Vélar, Ventôse, 228; Reading GANs


Oh I had lots to talk about but to be honest I'm tired an a bit sad so I'll just dump some quick thoughts on a thing and leave you to your week.

Wes sent me this to read which he's featured in of course. It's all good but I was particularly there to read How Generative Adversarial Networks (GANs) Changed the Way we Look at the World by Lenka Hámošová. I appreciate a straightforward title and it's also a useful breakdown contextualising machine learning in the story of photographic forgery and propaganda-driven editing. Interestingly, the author also pushes at the idea of over-scepticism, that as well as the possibility for social manipulation through forgery, we may become overly suspicious of images that are in fact, unaltered. In my work on this subject I've drawn many of the same parallels; Stalin, photoshop etc etc but hadn't considered the idea that publics might wholesale distrust visual media as a result of its very production. For some reason I'm minded here of the sharpie issue when Trump altered a map of Hurricane Dorian's path with a Sharpie.
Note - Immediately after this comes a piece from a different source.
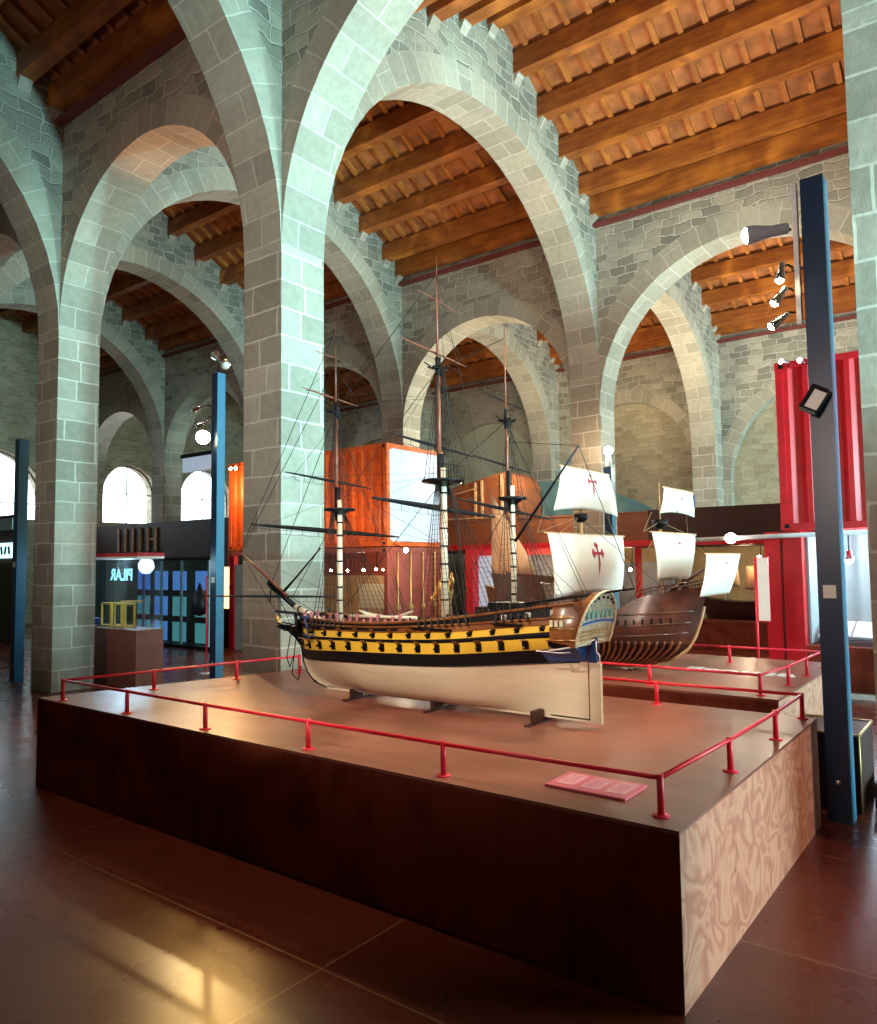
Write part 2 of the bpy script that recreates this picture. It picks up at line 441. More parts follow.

Despite the obvious fraud (and Trump's ongoing fractious relationship with Sharpies) there appears to be an implicit notion that a direct connection between the author (Trump) and the artefact (the adapted map) implies truth while a digitally produced image without the hand of an author visibly present could be mistaken.

To be honest, there's not much more to the text than a description of the current state of play in the technology and a call for tools to interpret images produced by GANs. It's easy to speculate on dystopian visions of total distrust and then demand better tools for verification. I'm more interested in the wider social and human effects on visual culture.